А они обыкновенные и простые. Обыкновенные кибернетики и простые математики, обыкновенные психологи и простые физиологи, обыкновенные лингвисты и простые философы. Они обыкновенные и простые, но объединенные в одну команду.
В научно-исследовательском институте нет такого подразделения - команда; там есть группы, лаборатории, отделы. Однако слово "команда" точнее и глубже передает смысл нового единства, своеобразного научного сплава, который возникает при творческой разработке систем Искинта.
Люди разных, резко отличающихся друг от друга специальностей работают вместе, сопоставляя свои знания, стыкуя знания, обмениваясь знаниями. Они пытаются понять точки зрения друг друга и навести мосты от одной точки зрения к другой. Они восстанавливают единство, разорванное специализацией.
Природа не делится на факультеты, как университет, природа едина. И мышление едино. Команда возрождает единство, не теряя глубины понимания отдельных граней человеческой мысли.
Это изнурительная и радостная работа. Она преобразует не только дело, но и самих людей. Команда превращается в своеобразный организм, который имеет общие идеалы и общее дыхание, который ведет коллективную игру, гибко меняя стратегию и тактику, часто перестраиваясь на ходу, который силен неожиданными проходами защитников к воротам и надежными действиями нападающих в защите.
Самых разнообразных специалистов, сыгравшихся в одной команде, верящих в своего капитана и в его замысел, неустанно идущих по верхней или нижней дороге, мы называем инженерами Искинта.
Как, по-вашему, стал бы работать в команде инженеров Искинта Р. Декарт? Всю жизнь он избегал суеты, стремился к уединенной работе. Но, смею предположить, взаимодействие в научной команде оказалось бы для него несравненно лучше одиночества.

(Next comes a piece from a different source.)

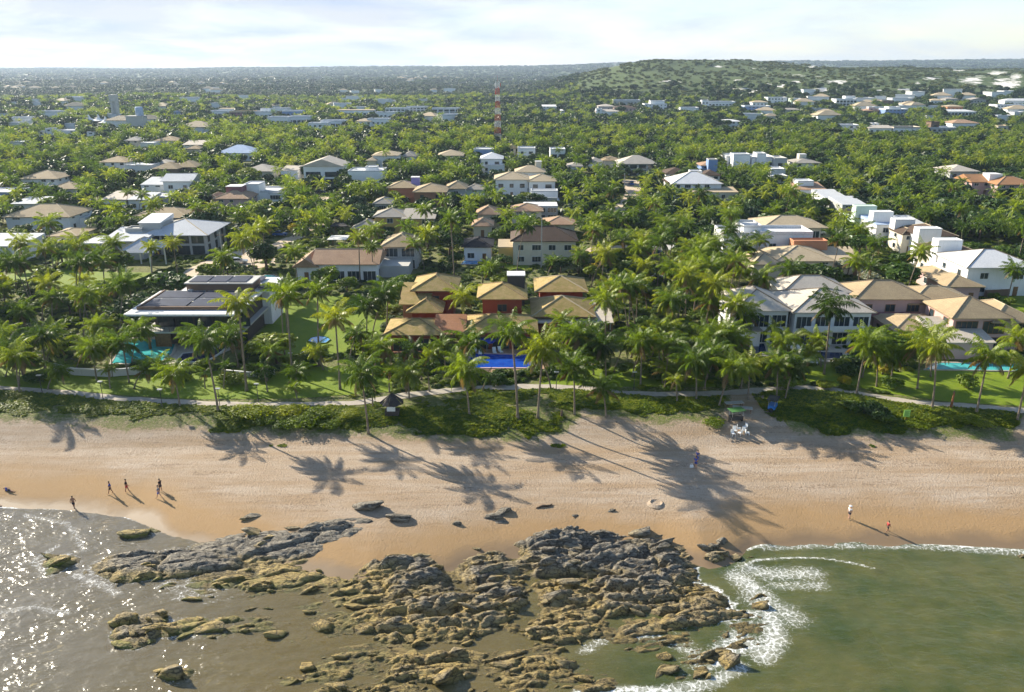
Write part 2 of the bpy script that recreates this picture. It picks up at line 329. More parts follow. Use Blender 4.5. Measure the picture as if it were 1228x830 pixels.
def terrain_mat():
    s = NT('terrain'); p = s.pos(); sx = s.n('SeparateXYZ', i_0=p)
    # sand
    n1 = s.noise(p, .12, 5, .6); n2 = s.noise(p, 1.1, 5, .65); n3 = s.noise(p, 3.2, 4, .7)
    mp = s.n('Mapping', i_Scale=(1.0, 1.6, 1)); s.put(mp.inputs[0], p)
    vo = s.n('TexVoronoi', i_Scale=1.75); wj = s.n('VectorMath', operation='MULTIPLY_ADD'); nj = s.n('TexNoise', i_Scale=1.3, i_Detail=3); s.put(nj.inputs['Vector'], p); s.put(wj.inputs[0], nj.outputs[1]); wj.inputs[1].default_value = (1.2, 1.2, 0); s.put(wj.inputs[2], mp.outputs[0]); s.put(vo.inputs['Vector'], wj.outputs[0])
    ms = s.n('Mapping', i_Scale=(.05, .42, 1), i_Rotation=(0, 0, R(4))); s.put(ms.inputs[0], p); band = s.noise(ms.outputs[0], 1.0, 5, .65)
    dry = s.mix(s.rng(n1, .35, .65), (.43, .35, .272), (.37, .29, .21)); dry = s.mix(s.rng(band, .42, .62), dry, (.325, .232, .145))
    trail = s.math('MULTIPLY', s.rng(s.noise(ms.outputs[0], 2.2, 3, .6), .56, .62), s.rng(n3, .46, .58)); dry = s.mix(s.math('MULTIPLY', trail, .8), dry, (.20, .14, .09))
    dry = s.mix(s.rng(n2, .45, .75, 0, .4), dry, (.36, .26, .17)); dry = s.mix(s.rng(n3, .50, .66, 0, .6), dry, (.27, .195, .135))
    seaw = s.attr('wet')                                        # 1 at the waterline, 0 up the beach
    sw = s.math('MULTIPLY_ADD', s.math('SUBTRACT', n1, .5), .5, seaw)
    damp = s.rng(sw, .25, .62)
    sand = s.mix(damp, dry, s.mix(n2, (.34, .225, .115), (.30, .19, .09)))
    wet = s.rng(sw, .80, .95)
    sand = s.mix(wet, sand, (.21, .145, .085))
    # sea bed: weed patches on sand, deeper green
    bedn = s.noise(p, .16, 6, .65, .6); bedm = s.noise(p, .9, 5, .7)
    bed = s.mix(s.rng(bedn, .40, .54), (.32, .30, .14), (.10, .11, .04))
    bed = s.mix(s.rng(bedm, .5, .75, 0, .6), bed, (.07, .08, .028))
    lf = s.attr('shoal')
    bed = s.mix(lf, bed, s.mix(s.rng(bedm, .35, .65), (.30, .21, .07), (.07, .065, .018)))
    spot = s.attr('spot'); bed = s.mix(spot, bed, (.36, .36, .22))
    under = s.rng(sx.outputs[2], -.45, -.02, 1, 0)
    base = s.mix(under, sand, bed)
    # soil and low growth behind the beach
    g1 = s.noise(p, .35, 5, .7); g2 = s.noise(p, 2.2, 4, .7)
    soil = s.mix(s.rng(g1, .35, .65), (.075, .105, .018), (.14, .165, .032))
    soil = s.mix(s.rng(g2, .47, .62, 0, .8), soil, (.27, .215, .13)); soil = s.mix(s.rng(n3, .5, .65, 0, .6), soil, (.045, .06, .014))
    v = s.attr('veg'); vv = s.math('MULTIPLY_ADD', s.math('SUBTRACT', g1, .5), 1.2, v)
    vv = s.math('MULTIPLY_ADD', s.math('SUBTRACT', g2, .5), .9, vv)
    base = s.mix(s.rng(vv, .42, .62), base, soil)
    # far land: canopy-coloured ground, dune sand on the hill
    f1 = s.noise(p, .012, 6, .65); f2 = s.noise(p, .06, 5, .7)
    scrub = s.mix(s.rng(f2, .3, .7), (.045, .075, .018), (.08, .112, .028))
    far = s.mix(s.rng(f1, .4, .6), (.035, .06, .015), (.06, .09, .022))
    d = s.attr('dune'); far = s.mix(d, far, scrub)
    dn = s.math('MULTIPLY_ADD', f2, .45, f1)
    far = s.mix(s.math('MULTIPLY', s.rng(dn, .86, .92), d), far, (.66, .63, .58))
    far = s.mix(s.math('MULTIPLY', s.rng(s.math('MULTIPLY_ADD', s.math('SUBTRACT', f2, .5), 2.8, s.attr('bare')), .66, .76), 1), far, (.68, .65, .60))
    base = s.mix(s.rng(sx.outputs[1], 420, 640), base, far)
    # surface relief: footprints on the dry sand
    h = s.math('MULTIPLY_ADD', n3, .45, s.math('MULTIPLY', s.noise(p, 4.0, 4, .75), .9))
    foot = s.math('MULTIPLY', s.rng(damp, 0, 1, 1, .35), s.rng(wet, 0, 1, 1, 0))
    nm = s.bump(s.math('MULTIPLY', h, foot), .85, .24)
    rough = s.rng(wet, 0, 1, .9, .6)
    return s.done(s.pbr(base, rough, 0, nm, .25))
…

По праву "генератора идей" Р. Декарт занял бы место капитана команды. Дружеская, открытая для резких дискуссий и мягких увещеваний обстановка в команде стимулировала бы и мысль и чувства ученого.
Акушеры нового
Р. Декарт не очень много читал - он предпочитал беседы; командные книгочии приносили бы ему свой книжный улов, отбросив, конечно, мелочь, выбрав только достойные факты.
Р. Декарт любил производить опыты; в команде обычно идет сразу несколько экспериментов - и с людьми и с машинами. Декарт мог бы внести в каждый из них дух непримиримого стремления к истине.
Р. Декарт рвался к конструированию машин; в команде для этого открывается широкий простор: хочешь - делай Искинт на больших интегральных схемах, хочешь - на вихрях тонкой материи.
Р. Декарт часто до полудня лежал или сидел в постели, обдумывая свои идеи. Команда не нарушила бы его привычек; режим работы у членов команды свободный, важно лишь быть пунктуальным в договоренных встречах да поспевать в запланированное время в вычислительный центр. Он скорее всего выбрал бы вечерние часы - в машинном зале малолюдно, можно вволю повозиться с программой, основанной на "Правилах для руководства ума".
У Р. Декарта, утверждают благожелательные современники, был нелегкий, въедливый характер. Капитан с таким характером - возможно ли?
Прежде чем ответить на этот вопрос, задайте себе другой: вы, вы лично пошли бы в команду с Р. Декартом? Что для вас главное - покладистость капитана или могучий свет разума? К какой дружбе в команде вы стремитесь - на почве взаимных послаблений или на основе взаимной требовательности?
Если вы выбираете разум и требовательность, то вы выбираете капитаном Р. Декарта, и это отличный выбор: с друзьями он был непринужден, остроумен, весел, ясен.
Сегодняшний Искппт еще младенец. Но его ожидает большое будущее. Думаю, что 1978 год для Искинта подобен 1938 году для ядерной физики. Еще в силе запреты на цепную реакцию, по все больше фактов, подтверждающих ее возможность. Масса добытых сведений растет. Вот-вот она превысит критическую массу. Вот-вот котелок начнет варить.
Конечно, это не произойдет само собой. Для этого люди, работающие в области Искинта, обязаны отдать ему лучшие свои качества - озарение, интуицию, талант.